The talking points few noticed

THE TALKING POINTS FEW NOTICED…. Dave Weigel tweeted this morning, “Oh, ‘Morning Joe’ cast, do you seriously think Obama didn’t sell HCR as ‘cost control’ from the beginning? Were you in a coma?”

The cast of the MSNBC morning show aren’t the only ones confused. Sen. Mark Warner (D-Va.) told the far-right Washington Times, “I wish the president would have started the debate by explaining to the American people that our current health care system is not financially sustainable, for even another decade. Driving down health care costs should have been the focus of the debate.”

It was apparently quite a widespread coma.

Marc Ambinder valiantly tries to explain that this is “unreality.”
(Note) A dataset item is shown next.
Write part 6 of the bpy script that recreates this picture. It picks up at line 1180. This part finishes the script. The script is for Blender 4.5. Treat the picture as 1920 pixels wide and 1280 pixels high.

The FIRST argument that the White House turned to about health care was about the cost of doing nothing. (It was Tom Daschle’s formulation, actually, that Obama adopted during the campaign and the transition and the early part of this year.)
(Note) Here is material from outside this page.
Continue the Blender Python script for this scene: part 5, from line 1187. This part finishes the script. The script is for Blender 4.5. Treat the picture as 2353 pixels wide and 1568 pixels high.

From December 22: “”Some may ask how at this moment of economic challenge we can afford to invest in reforming our health-care system. And I ask a different question. I ask how can we afford not to.”

Progressive activists didn’t like the obsessive focus on cost. And they believe that the president hemmed himself in by imposing a seemingly arbitrary $900 billion cap on costs over ten years.
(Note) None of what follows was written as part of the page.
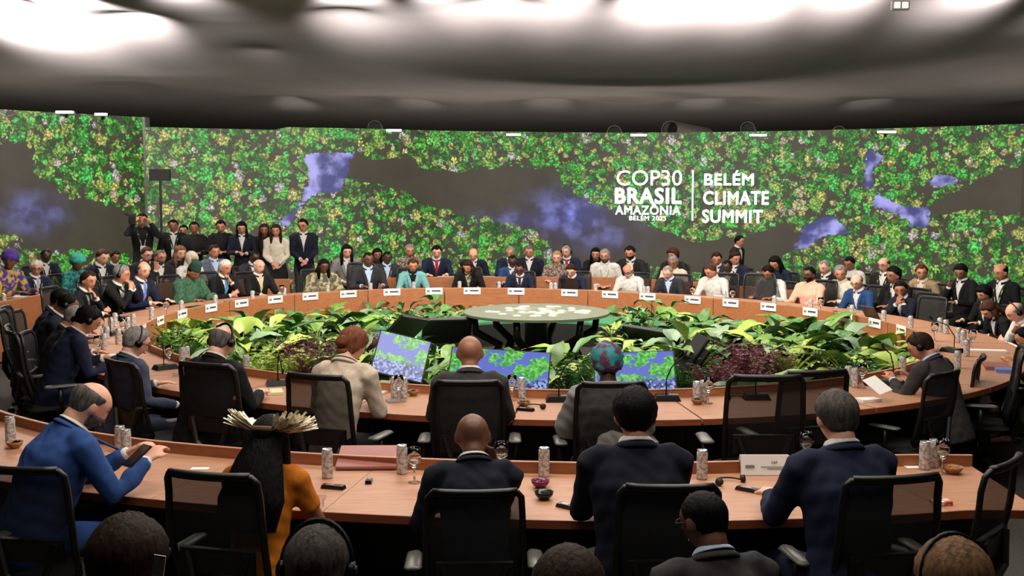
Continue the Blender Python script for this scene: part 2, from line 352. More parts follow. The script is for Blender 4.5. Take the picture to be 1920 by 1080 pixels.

The argument THEY wanted him to make–the liberal argument, if you will — is a moral argument. People are getting sick and dying because they can’t afford health care in a country of plenty. But Obama subordinated that argument to focus on cost.

This isn’t a subjective question. Mark Warner and the “Morning Joe” cast may think the White House didn’t emphasize the cost argument, but their collective memories aren’t quite as reliable as transcripts.

In his first weekly address devoted exclusively to talking about health care, President Obama referenced the word “cost” 10 times, including the unambiguous line: “[T]he soaring costs of health care make our current course unsustainable.” A week later, he delivered another weekly address, focused on nothing but health care costs: “The President has long noted that skyrocketing health care costs will be disastrous in terms of our long term national debt unless we pass real reform.”

He went on to emphasize this argument in interviews, speeches, addresses, and statements. It was hard to miss.

This was a fundamental part of the pitch from the very beginning. Obama talked about costs on the campaign trail, as president-elect, and throughout the process. Maybe that was the right strategy, maybe not. But for relevant political players to pretend this reality never happened is absurd.